FILMPAINTING – with dance as a motive

In the pre-project Filmpainting – with dance as a motive I approached dance as “movement in time and space”. This is of course simply one of many possible approaches to what can be called “dance”, and to me, one of the driving forces to do this project was a certain urge to explore/question the content of this specific approach.

My main idea was based on a simple “hypothesis” assuming that there are several parallels between the three artistic media dance, abstract painting, and film. For four months I explored these parallels, through improvisations, reading and working-analyses.

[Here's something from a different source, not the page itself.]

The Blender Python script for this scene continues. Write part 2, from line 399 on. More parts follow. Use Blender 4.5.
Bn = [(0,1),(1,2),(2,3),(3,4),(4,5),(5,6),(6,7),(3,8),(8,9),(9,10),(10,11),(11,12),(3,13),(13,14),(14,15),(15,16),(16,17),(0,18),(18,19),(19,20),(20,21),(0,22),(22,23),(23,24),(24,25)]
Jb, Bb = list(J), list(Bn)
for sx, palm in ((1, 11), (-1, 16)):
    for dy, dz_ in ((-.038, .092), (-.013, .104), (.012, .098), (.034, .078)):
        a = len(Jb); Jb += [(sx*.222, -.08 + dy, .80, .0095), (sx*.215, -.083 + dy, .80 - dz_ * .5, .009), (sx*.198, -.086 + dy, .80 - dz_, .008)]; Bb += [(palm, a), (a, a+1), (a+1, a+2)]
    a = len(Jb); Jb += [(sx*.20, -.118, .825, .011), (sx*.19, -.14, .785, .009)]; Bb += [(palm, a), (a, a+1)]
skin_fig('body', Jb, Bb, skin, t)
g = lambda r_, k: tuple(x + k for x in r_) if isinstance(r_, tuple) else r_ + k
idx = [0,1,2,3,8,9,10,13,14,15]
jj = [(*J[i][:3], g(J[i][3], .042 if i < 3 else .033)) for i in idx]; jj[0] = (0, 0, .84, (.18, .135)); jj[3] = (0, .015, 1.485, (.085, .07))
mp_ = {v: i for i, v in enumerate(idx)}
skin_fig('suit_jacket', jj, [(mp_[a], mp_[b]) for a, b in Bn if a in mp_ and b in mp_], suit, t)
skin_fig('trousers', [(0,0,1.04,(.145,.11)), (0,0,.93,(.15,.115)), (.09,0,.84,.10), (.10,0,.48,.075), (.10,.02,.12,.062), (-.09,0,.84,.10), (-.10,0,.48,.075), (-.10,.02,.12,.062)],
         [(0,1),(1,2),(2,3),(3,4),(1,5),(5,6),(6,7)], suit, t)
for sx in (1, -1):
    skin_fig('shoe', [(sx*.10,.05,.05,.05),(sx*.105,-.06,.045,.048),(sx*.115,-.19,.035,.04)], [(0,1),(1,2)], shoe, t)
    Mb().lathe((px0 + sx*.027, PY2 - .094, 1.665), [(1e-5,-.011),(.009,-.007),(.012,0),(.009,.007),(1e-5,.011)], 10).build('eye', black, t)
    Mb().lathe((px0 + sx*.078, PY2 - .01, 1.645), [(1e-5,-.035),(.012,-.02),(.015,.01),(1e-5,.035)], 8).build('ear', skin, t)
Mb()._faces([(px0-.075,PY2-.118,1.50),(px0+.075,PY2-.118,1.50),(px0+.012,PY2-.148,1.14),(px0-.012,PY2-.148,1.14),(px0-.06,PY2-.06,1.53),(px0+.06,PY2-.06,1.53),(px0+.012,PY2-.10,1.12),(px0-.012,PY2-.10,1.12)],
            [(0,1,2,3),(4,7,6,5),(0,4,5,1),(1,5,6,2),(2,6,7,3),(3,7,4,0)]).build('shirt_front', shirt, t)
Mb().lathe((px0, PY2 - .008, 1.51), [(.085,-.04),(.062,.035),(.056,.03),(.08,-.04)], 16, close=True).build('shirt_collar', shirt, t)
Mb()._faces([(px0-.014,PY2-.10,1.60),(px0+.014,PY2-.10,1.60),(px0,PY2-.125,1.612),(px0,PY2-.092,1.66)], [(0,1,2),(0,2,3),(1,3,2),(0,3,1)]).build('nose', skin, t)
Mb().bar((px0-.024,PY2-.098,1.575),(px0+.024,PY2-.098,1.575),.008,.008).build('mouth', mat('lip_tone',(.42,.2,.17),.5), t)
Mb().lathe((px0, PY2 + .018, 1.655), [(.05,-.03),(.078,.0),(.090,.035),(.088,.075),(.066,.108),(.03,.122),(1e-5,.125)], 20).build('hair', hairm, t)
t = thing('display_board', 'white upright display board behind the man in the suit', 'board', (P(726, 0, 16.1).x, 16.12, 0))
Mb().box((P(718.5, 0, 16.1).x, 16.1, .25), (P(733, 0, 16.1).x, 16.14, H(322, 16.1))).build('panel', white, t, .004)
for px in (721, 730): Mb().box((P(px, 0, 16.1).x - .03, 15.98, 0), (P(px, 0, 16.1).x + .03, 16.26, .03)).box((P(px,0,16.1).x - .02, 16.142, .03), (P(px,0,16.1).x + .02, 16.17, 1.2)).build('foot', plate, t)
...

If one chooses to define dance as ”movement in time and space”, does this mean that, for example, the movements of a video camera could be thought of and approached as a kind of dance? Could it be possible to make the camera movements be perceived as choreography, and what kind of possibilities does this way of thinking open up for in the filming? If dance is seen as movement in time and space, does this mean that the movements of the painter’s hand can be seen as dance, and the painting/drawing a sort of “fixed” choreography? Would it be possible to somehow create film-material which could be experienced as a kind of painting, using a dancers dance as the ”motive”?

The period ended with a nine-day film-choreographic collaboration together with the German film photographer Zoë Schmederer (December 2012).

After the work with Zoë I came to the understanding that drawing, to me, actually has a clearer similarity with dance than painting. I concluded that I wanted to change the “visual space” in the film radically, by making everything in it be white (including the dancer herself). In this way the space in the film, combined with the rectangular “framing” made by the video camera, allude a drawing-sheet. This creates possibilities for working with lines, light and shadow – aspects that can be thought of as the base for the visual illusion of 3-dimentional space in drawing. So I expanded the collaboration to include the visual artist Trudy Jaeger, who has, in my opinion, a very dance-like way of drawing as her speciality.

Sadly I short after I got in touch with Trudy, I got serious problems with my back and found that it didn´t really make sense to continue the project with the physical limitations this created. Sad ending!